DATA EXTRACT
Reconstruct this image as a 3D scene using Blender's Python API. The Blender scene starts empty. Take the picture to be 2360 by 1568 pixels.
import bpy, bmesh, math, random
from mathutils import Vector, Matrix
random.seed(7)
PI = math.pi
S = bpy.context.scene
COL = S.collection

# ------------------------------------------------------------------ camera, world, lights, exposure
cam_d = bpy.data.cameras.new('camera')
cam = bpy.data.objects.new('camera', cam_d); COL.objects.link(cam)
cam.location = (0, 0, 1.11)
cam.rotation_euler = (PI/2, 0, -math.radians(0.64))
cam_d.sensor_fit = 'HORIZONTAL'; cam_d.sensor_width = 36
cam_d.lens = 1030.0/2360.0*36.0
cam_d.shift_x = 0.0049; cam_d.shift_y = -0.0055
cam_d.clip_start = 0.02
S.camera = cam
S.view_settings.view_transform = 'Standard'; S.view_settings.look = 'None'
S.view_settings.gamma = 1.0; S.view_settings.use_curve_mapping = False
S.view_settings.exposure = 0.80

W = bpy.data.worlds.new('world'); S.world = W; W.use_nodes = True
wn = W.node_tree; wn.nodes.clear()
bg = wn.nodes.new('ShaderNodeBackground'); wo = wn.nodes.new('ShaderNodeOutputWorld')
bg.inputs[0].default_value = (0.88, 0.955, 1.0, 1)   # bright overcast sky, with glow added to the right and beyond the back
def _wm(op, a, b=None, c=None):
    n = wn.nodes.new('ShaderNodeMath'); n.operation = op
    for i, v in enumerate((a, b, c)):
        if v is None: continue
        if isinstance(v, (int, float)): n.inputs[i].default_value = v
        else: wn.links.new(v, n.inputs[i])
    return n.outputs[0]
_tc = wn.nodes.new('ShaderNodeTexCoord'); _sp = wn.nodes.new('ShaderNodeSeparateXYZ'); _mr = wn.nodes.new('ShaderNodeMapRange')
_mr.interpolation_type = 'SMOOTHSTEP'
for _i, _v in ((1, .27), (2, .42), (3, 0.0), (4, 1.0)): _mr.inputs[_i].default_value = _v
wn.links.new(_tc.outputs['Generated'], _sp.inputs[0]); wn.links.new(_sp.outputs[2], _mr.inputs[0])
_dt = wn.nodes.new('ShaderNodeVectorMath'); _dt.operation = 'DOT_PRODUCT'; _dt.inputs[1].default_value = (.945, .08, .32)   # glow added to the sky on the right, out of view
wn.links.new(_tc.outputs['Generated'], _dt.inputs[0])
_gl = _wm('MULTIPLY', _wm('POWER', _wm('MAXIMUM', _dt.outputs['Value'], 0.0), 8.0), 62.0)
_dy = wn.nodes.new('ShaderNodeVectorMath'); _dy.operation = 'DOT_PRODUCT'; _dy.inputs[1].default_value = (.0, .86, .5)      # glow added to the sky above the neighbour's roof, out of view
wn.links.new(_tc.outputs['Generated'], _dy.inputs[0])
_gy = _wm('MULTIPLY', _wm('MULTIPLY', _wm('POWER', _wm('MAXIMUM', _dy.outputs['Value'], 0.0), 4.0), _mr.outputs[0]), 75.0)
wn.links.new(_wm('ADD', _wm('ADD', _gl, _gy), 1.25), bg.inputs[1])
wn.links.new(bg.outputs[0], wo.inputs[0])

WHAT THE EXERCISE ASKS
From the opening line of the data above through the line that contains "S.view_settings.exposure = 0.80", please print each line as it stands and only those lines.

SOLUTION TO THE EXERCISE
Reconstruct this image as a 3D scene using Blender's Python API. The Blender scene starts empty. Take the picture to be 2360 by 1568 pixels.
import bpy, bmesh, math, random
from mathutils import Vector, Matrix
random.seed(7)
PI = math.pi
S = bpy.context.scene
COL = S.collection

# ------------------------------------------------------------------ camera, world, lights, exposure
cam_d = bpy.data.cameras.new('camera')
cam = bpy.data.objects.new('camera', cam_d); COL.objects.link(cam)
cam.location = (0, 0, 1.11)
cam.rotation_euler = (PI/2, 0, -math.radians(0.64))
cam_d.sensor_fit = 'HORIZONTAL'; cam_d.sensor_width = 36
cam_d.lens = 1030.0/2360.0*36.0
cam_d.shift_x = 0.0049; cam_d.shift_y = -0.0055
cam_d.clip_start = 0.02
S.camera = cam
S.view_settings.view_transform = 'Standard'; S.view_settings.look = 'None'
S.view_settings.gamma = 1.0; S.view_settings.use_curve_mapping = False
S.view_settings.exposure = 0.80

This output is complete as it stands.